For live entertainment, some of the venues play host to great talent. Right across from the Cine Yara is El Turquino, which is located on the top floor of one of the taller buildings. It has a tricky entrance, so just get used to asking for help. Once inside, the pricey $10 cover charge will be worth it. There is a live band and actual show that takes place leading up to midnight when the dance floor opens to the public, and the roof of the building opens up to reveal the night sky and provide moonlight for some late-night salsa dancing. There is also Casa de la Musica, with two locations that have big salsa bands and tight spaces for dancing, but here is where you will find the more prominent names in Salsa if you happen to be a fanatic. Additionally, and for a more kitschy experience, a reservation at the world-famous Tropicana is a Las Vegas-style cabaret that has barely changed since its 1950 heyday, which is part of the charm of the overpriced experience.

Cuba beaches

This is the place you see on all the postcards in Cuba. Ask a local about Varadero Beach and they will describe the most picturesque of scenes, but will then tell you they’ve never seen it. Designed for tourists, the well-preserved and maintained beaches of Varadero are the perfect getaway for some fun in the sun after exploring the city of Havana, as it’s just a couple hours drive away.

Varadero | Photo: David Duran

Varadero | Photo: David Duran

Things to do in Cuba

The city of Trinidad, like most of Cuba, is frozen in time, although here it’s more stuck in 1850. One of the oldest colonial towns in Cuba, everything is perfectly preserved here, including the super slippery and uncomfortable cobblestone streets, so wear appropriate shoes when wandering the town. It’s a great stop on your Cuba journey to enjoy the vibrant music scene. One of the more popular spots is located in the centre, just up the steps to the right of the massive church.

Jumping on a horse is a great experience while visiting and all you need to do to find the perfect horse tour is head to the main plaza and walk around. Various men with horses, selling you on why they are better than the other, will approach visitors. They all go to the same waterfall and take you to the same ranch for lunch. Just be sure to ask for their operator identification to legitimize their business. Also, be sure you are comfortable on a horse, and if you are not, do let the tour guide know in advance. Additionally, Playa Ancón is a gorgeous white sand beach that is close to Trinidad and there are buses going to and from all day long.

Photo: Jesse Harris

Photo: Jesse Harris

Explore the south of Cuba

Cienfuegos is the next logical stop if driving south from Trinidad and the buildings here are just visually stunning. The entire city of is a UNESCO Heritage site, with many of its landmarks like the Valle Palace and Triumph Arch being built in the early 19th century. Just outside of the city is El Nicho, a popular waterfall located near Topes de Collantes Natural Park. Beyond the waterfall, there are two natural swimming pools and caves to visit.

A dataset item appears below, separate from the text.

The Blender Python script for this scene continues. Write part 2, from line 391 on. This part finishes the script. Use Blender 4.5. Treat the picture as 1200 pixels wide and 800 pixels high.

Further south still is Santiago de Cuba, the second most important city in the country after Havana. Located next to Baconao National Park and just a short drive away from the beaches of Aguadores and La Estrella, this is a massive city, with lots to do. The more Afro-Cuban centric Santiago has different styles of food and music as opposed to Havana; so make some time to enjoy the nightlife, as it’s an experience that rivals Havana. There is a major airport here, so if you do drive, you can plan to part ways with your rental and fly back to Havana.